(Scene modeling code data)
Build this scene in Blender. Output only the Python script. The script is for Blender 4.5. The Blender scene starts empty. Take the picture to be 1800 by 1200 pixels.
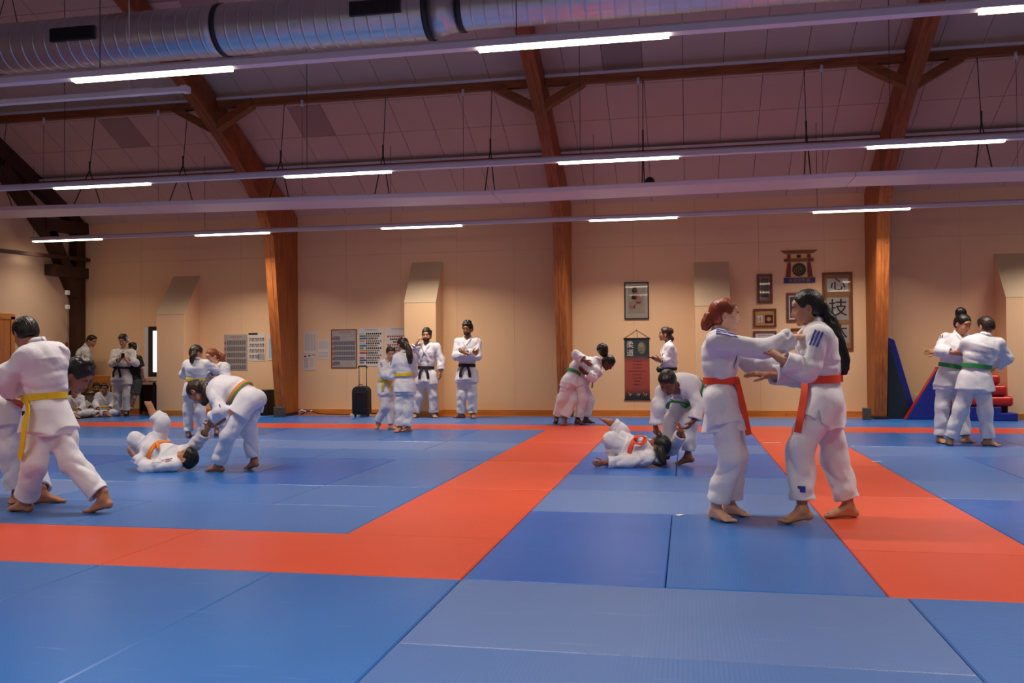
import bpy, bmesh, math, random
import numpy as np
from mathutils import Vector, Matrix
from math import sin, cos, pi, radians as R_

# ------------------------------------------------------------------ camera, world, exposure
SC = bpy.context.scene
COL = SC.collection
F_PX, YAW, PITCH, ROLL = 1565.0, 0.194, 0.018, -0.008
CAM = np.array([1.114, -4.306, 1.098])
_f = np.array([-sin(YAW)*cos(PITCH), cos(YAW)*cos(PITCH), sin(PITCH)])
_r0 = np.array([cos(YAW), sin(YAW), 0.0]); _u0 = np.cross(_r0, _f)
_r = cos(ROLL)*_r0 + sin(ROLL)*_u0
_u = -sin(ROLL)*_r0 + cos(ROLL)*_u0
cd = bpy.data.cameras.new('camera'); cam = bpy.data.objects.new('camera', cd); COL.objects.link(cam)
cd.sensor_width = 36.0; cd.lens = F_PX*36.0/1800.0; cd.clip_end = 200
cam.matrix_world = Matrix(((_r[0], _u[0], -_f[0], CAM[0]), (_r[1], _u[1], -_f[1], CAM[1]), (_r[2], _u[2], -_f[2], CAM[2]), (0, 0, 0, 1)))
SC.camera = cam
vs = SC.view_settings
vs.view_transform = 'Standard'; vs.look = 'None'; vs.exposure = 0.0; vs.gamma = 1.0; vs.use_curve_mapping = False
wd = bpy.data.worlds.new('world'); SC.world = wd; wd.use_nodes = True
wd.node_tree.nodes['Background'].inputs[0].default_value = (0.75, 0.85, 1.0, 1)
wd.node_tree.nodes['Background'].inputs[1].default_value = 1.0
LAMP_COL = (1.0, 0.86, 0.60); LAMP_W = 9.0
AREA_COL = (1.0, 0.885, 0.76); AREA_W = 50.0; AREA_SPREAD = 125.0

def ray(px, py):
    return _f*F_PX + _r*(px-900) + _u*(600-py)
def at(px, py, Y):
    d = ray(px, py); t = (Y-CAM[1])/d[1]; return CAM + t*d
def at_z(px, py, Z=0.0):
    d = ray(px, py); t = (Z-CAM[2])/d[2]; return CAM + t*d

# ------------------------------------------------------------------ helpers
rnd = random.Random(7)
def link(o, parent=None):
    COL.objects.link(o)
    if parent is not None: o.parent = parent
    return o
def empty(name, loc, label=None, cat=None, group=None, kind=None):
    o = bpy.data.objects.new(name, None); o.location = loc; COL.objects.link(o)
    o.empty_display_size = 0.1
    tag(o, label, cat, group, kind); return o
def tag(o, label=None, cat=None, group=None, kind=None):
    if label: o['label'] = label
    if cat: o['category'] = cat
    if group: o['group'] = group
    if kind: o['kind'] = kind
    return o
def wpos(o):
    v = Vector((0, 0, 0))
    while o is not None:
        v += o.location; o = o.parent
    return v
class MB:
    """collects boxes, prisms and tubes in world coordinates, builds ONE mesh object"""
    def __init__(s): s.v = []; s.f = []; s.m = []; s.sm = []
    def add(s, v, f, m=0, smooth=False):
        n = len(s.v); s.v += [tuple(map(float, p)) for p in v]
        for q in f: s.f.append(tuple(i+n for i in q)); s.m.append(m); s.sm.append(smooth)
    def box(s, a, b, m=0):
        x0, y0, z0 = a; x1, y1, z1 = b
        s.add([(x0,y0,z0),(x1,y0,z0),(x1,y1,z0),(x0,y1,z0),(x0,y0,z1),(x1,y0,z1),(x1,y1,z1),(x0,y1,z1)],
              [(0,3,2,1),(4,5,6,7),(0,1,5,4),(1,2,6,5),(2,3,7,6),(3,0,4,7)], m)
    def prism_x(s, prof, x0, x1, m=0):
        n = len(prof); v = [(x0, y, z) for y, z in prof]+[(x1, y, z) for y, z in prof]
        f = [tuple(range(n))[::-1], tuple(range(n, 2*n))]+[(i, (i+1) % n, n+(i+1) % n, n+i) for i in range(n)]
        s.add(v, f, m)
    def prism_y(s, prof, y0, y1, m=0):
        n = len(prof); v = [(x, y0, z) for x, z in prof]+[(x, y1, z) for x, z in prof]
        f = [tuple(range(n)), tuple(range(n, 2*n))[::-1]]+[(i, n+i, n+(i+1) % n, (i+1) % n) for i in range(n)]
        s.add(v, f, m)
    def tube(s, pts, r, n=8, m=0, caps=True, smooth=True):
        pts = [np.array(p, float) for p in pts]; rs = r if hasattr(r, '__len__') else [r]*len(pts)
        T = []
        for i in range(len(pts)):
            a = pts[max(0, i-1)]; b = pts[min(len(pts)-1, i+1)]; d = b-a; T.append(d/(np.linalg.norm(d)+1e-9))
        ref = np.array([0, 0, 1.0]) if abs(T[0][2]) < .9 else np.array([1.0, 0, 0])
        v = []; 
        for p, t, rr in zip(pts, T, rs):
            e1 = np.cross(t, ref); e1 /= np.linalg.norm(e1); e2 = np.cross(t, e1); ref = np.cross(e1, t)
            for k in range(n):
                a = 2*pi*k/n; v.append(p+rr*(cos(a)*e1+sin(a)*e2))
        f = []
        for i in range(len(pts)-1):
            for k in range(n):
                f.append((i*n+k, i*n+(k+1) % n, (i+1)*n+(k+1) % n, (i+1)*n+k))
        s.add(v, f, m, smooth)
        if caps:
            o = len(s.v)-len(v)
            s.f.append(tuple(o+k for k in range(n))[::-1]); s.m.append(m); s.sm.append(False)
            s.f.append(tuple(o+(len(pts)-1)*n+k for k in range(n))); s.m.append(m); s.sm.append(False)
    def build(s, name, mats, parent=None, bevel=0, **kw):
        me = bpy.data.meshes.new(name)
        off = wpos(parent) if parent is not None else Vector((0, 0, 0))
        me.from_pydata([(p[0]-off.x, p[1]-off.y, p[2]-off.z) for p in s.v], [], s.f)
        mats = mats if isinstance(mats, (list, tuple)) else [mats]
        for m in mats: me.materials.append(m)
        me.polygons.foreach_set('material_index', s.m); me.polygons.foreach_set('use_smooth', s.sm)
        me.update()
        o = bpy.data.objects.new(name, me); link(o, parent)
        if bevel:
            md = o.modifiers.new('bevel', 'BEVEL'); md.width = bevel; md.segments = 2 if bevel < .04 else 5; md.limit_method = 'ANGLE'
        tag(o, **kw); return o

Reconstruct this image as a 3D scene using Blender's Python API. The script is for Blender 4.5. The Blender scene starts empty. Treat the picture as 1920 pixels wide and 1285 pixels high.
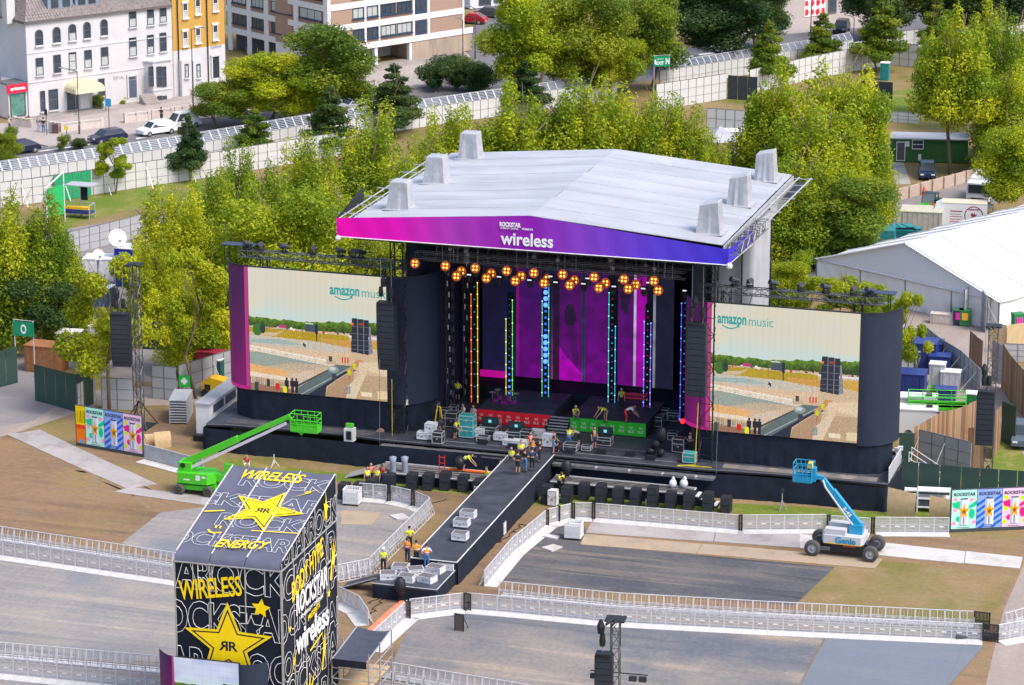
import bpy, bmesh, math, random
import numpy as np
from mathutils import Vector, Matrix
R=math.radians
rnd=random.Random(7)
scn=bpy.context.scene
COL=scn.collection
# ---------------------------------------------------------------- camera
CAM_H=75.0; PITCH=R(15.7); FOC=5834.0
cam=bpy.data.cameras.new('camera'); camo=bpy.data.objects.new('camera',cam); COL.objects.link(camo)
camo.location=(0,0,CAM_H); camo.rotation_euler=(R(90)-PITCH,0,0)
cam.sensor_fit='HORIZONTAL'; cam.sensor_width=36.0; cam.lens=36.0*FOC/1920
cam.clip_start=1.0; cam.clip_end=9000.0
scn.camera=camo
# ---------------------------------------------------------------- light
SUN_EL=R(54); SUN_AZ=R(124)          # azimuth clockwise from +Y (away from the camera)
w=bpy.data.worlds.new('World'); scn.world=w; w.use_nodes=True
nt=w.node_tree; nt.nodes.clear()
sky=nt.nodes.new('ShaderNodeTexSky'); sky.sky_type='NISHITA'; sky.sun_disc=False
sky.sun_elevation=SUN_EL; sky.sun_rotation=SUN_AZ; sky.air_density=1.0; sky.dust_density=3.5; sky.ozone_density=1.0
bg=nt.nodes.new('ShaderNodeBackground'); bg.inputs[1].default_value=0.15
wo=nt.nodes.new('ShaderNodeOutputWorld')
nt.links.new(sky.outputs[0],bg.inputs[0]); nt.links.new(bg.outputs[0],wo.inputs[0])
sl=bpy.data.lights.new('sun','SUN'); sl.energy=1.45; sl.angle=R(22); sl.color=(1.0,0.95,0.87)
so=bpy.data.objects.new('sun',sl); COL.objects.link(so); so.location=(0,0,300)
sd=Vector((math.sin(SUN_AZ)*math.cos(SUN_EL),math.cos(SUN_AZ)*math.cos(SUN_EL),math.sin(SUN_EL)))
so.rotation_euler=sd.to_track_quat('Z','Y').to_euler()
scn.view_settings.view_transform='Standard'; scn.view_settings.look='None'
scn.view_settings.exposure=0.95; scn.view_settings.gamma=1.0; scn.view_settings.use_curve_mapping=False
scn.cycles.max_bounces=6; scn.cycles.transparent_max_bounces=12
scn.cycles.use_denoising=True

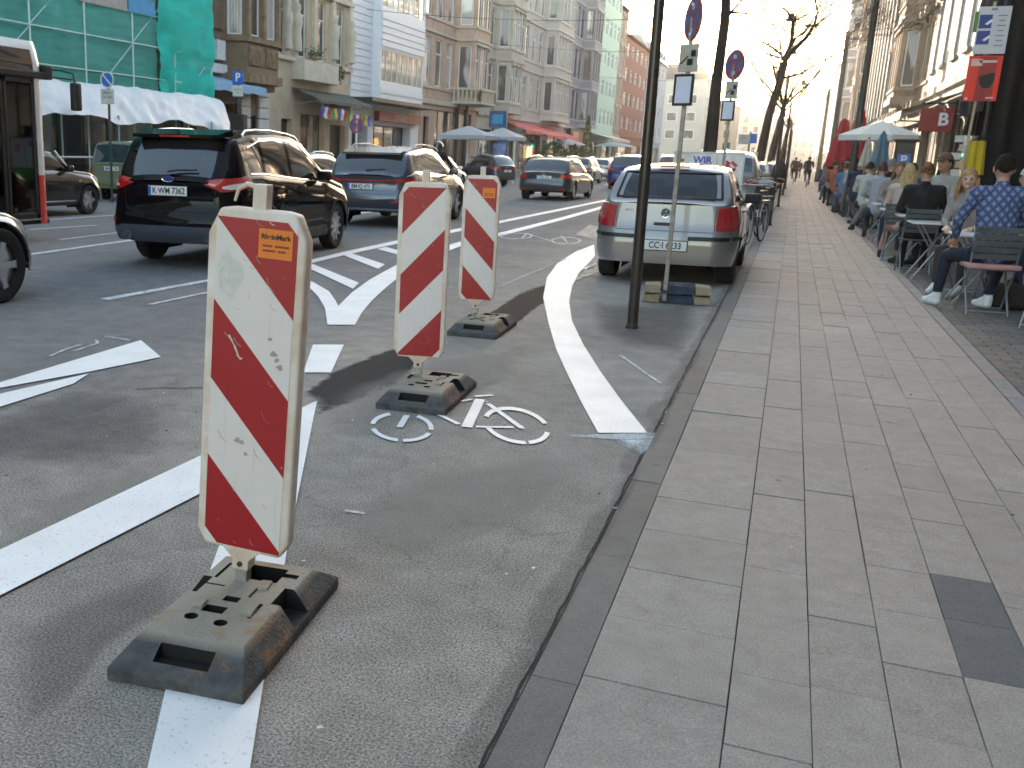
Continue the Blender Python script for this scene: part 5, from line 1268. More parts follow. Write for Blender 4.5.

(Written problem) Select every line above that contains the word "picture", and copy it.

(Result of the exercise)
Build this scene in Blender. Output only the Python script. The script is for Blender 4.5. The Blender scene starts empty. Take the picture to be 1800 by 1200 pixels.
Reconstruct this image as a 3D scene using Blender's Python API. The script is for Blender 4.5. The Blender scene starts empty. Treat the picture as 1920 pixels wide and 1285 pixels high.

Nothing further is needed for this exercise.